Ici, au lieu même du passé : le présent continue, c’est le miracle. Cette ville change de place à mesure qu’on la marche : sous les Pyramides, l’eau qui coulait sur les vitres tombent maintenant depuis le plus haut du ciel toutes les larmes de nos corps : conjuration de la douleur. Nous sommes là pour en recevoir la Chute, et ce n’est pas la condamnation de l’homme, seulement sa rédemption : oui : nous sommes là pour cela, qui l’acceptons.

Chute des corps effondrés plus lentement que la lenteur même, un voile qu’on jetterait sur de la terre, et qui s’envolerait un peu avant de retomber, sans secousse, majestueusement lent pour inonder tout ce qui s’est retiré : au creux du corps, cet espace sans nom que l’eau remplit figure l’âme vive de mon corps suspendu à sa seule jouissance.

Pluie qui lave d’une seule fois et sauve.

Je lève les yeux : entre le ciel et moi, il n’y a que de la ville, son corps immense pressé contre moi pour ne pas qu’il m’échappe : sentir en lui combien je lui appartiens ; ce qui me lie à lui, sécrétion intime qui jaillit de moi et de lui (comment le savoir), le vers séminal d’une pluie aux douze syllabes recommencées douze fois par seconde, rythme, formes, pulsations soudaines, mystères des harmonies intérieures qui nomment dans ce bruit le nom de la ville, le nom de la ville, le nom de la ville, le nom de la ville, et ce désir, oh.

Vitesse immédiate de la pluie.

Ce qui se lave, quand je me penche pour la boire sur ces lèvres, celles de la pluie, cheveux de cette pluie noués sur toutes les façades de Paris oh dressée d’écume noire, je recueille autant le mystère de sa naissance, que le fruit de son origine intacte ; elle dit : il faut partir maintenant, allons, recommençons de marcher, si tu es là pour la soif, je suis là pour la faim, qui dit : allons, nous marcherons d’autres villes sous d’autres pluies centenaires, nous marcherons d’autres vies qui les inventeront ainsi, magnifiques, tombées sur le sol à mesure de la pluie brûlée sur la peau comme de la joie, allons [1]
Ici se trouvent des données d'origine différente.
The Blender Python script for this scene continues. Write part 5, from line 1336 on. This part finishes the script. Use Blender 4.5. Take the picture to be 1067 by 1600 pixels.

[1_texte fantôme : écrit avant-hier, mais avalé par l’ordinateur : dans la violence de la perte, ne rien écrire d’abord, parce que la douleur est telle qu’on ne peut rien dire, à trois heures du matin, pour l’apaiser dans l’écriture qui ne fera de tout façon que mimer le geste premier sans jamais le rejoindre : restent quelques phrases. Je reprendrai ces phrases, le lendemain, sans pouvoir d’abord éprouver autre chose que la démangeaison du membre fantôme, bras ou jambe amputé dont la blessure gratte encore. Ce soir seulement, j’écris, mais avec tout ce qui s’est déposé depuis trois jours, comment l’accepter : accepter que ce texte ne dise pas tout ni même partie de ce qu’il disait, à l’origine. Il n’y a pas d’origine, je le comprends à présent. Il faut accepter la perte, et la comprendre : si le texte premier n’a pas été gardé, du moins aurais-je pour moi la joie d’avoir pu l’écrire, une première fois (texte qui m’importait plus que d’autre, oui) ; si elles n’existeront jamais, ces quelques lignes que personne ne lira (que personne n’aurait lues, de toute façon), du moins auront-elles été dites, sans doute pour être oubliées. On apprend une chose de ces douleurs, cela : on écrit toujours dans cet oubli, concédé, ou accordé par la beauté des choses. Une seconde aussi : si le site entièrement devait être emporté, ce n’est pas ma vie qui s’effacerait, mais la part arrachée à cet oubli, rien de plus (mais rien de moins). Si le site disparaissait, je l’accepterais comme un présent. Au lieu de tout réécrire, ou de l’expliquer comme je le fais maintenant, avec toute la maladresse de ce deuil encore en moi, dans les marges du texte qui servent surtout à ne pas être lues, peut-être irai-je dans les territoires non visités de moi : incitation à y aller tant qu’il est temps, et dès maintenant ? Oui, sans doute. En attendant : ces phrases déchirées, celles que j’ai pu extraire de la perte : je n’ai pas cherché finalement à en reproduire l’exacte formulation première, seulement un rythme, une pression, une exigence intérieure dans le désir de la ville : et surtout, le goût de la pluie, quand se produit l’échange de la douleur avec la joie.